Task prompt
Repeat each line of the material exactly.

Source material
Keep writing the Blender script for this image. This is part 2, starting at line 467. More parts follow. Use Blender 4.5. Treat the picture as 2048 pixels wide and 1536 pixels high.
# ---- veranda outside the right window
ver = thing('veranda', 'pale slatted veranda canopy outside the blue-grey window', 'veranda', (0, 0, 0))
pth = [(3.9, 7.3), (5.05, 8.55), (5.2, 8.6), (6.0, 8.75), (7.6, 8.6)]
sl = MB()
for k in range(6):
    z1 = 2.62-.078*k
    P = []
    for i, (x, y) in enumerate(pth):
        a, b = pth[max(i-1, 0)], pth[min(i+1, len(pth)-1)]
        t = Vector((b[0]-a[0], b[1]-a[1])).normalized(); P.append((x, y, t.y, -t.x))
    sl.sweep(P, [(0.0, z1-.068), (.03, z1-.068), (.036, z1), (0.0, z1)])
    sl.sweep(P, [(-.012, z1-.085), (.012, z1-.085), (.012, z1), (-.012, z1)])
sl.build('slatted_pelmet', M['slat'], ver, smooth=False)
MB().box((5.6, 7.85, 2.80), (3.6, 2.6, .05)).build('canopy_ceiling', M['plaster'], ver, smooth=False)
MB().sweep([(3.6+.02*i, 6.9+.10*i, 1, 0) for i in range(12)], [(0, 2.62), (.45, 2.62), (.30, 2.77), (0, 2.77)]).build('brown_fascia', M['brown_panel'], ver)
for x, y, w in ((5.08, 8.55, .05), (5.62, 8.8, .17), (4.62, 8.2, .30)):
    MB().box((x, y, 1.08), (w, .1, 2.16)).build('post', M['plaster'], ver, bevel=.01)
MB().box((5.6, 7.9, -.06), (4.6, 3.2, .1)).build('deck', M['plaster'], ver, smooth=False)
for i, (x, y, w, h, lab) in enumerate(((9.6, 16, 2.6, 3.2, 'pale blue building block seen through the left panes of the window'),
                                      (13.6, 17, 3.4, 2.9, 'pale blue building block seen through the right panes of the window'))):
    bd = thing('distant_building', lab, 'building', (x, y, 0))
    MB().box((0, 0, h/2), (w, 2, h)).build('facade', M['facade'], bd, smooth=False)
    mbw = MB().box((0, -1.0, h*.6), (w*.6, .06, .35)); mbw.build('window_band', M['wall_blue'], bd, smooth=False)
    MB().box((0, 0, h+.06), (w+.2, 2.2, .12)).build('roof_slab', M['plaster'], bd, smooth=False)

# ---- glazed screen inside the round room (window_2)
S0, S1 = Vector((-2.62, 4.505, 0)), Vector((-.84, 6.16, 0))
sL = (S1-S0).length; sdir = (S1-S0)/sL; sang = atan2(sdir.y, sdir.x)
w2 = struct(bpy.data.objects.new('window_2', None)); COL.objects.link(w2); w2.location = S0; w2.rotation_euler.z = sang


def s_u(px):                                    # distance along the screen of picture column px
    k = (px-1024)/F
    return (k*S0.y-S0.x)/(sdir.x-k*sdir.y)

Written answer
Keep writing the Blender script for this image. This is part 2, starting at line 467. More parts follow. Use Blender 4.5. Treat the picture as 2048 pixels wide and 1536 pixels high.
# ---- veranda outside the right window
ver = thing('veranda', 'pale slatted veranda canopy outside the blue-grey window', 'veranda', (0, 0, 0))
pth = [(3.9, 7.3), (5.05, 8.55), (5.2, 8.6), (6.0, 8.75), (7.6, 8.6)]
sl = MB()
for k in range(6):
    z1 = 2.62-.078*k
    P = []
    for i, (x, y) in enumerate(pth):
        a, b = pth[max(i-1, 0)], pth[min(i+1, len(pth)-1)]
        t = Vector((b[0]-a[0], b[1]-a[1])).normalized(); P.append((x, y, t.y, -t.x))
    sl.sweep(P, [(0.0, z1-.068), (.03, z1-.068), (.036, z1), (0.0, z1)])
    sl.sweep(P, [(-.012, z1-.085), (.012, z1-.085), (.012, z1), (-.012, z1)])
sl.build('slatted_pelmet', M['slat'], ver, smooth=False)
MB().box((5.6, 7.85, 2.80), (3.6, 2.6, .05)).build('canopy_ceiling', M['plaster'], ver, smooth=False)
MB().sweep([(3.6+.02*i, 6.9+.10*i, 1, 0) for i in range(12)], [(0, 2.62), (.45, 2.62), (.30, 2.77), (0, 2.77)]).build('brown_fascia', M['brown_panel'], ver)
for x, y, w in ((5.08, 8.55, .05), (5.62, 8.8, .17), (4.62, 8.2, .30)):
    MB().box((x, y, 1.08), (w, .1, 2.16)).build('post', M['plaster'], ver, bevel=.01)
MB().box((5.6, 7.9, -.06), (4.6, 3.2, .1)).build('deck', M['plaster'], ver, smooth=False)
for i, (x, y, w, h, lab) in enumerate(((9.6, 16, 2.6, 3.2, 'pale blue building block seen through the left panes of the window'),
                                      (13.6, 17, 3.4, 2.9, 'pale blue building block seen through the right panes of the window'))):
    bd = thing('distant_building', lab, 'building', (x, y, 0))
    MB().box((0, 0, h/2), (w, 2, h)).build('facade', M['facade'], bd, smooth=False)
    mbw = MB().box((0, -1.0, h*.6), (w*.6, .06, .35)); mbw.build('window_band', M['wall_blue'], bd, smooth=False)
    MB().box((0, 0, h+.06), (w+.2, 2.2, .12)).build('roof_slab', M['plaster'], bd, smooth=False)

# ---- glazed screen inside the round room (window_2)
S0, S1 = Vector((-2.62, 4.505, 0)), Vector((-.84, 6.16, 0))
sL = (S1-S0).length; sdir = (S1-S0)/sL; sang = atan2(sdir.y, sdir.x)
w2 = struct(bpy.data.objects.new('window_2', None)); COL.objects.link(w2); w2.location = S0; w2.rotation_euler.z = sang


def s_u(px):                                    # distance along the screen of picture column px
    k = (px-1024)/F
    return (k*S0.y-S0.x)/(sdir.x-k*sdir.y)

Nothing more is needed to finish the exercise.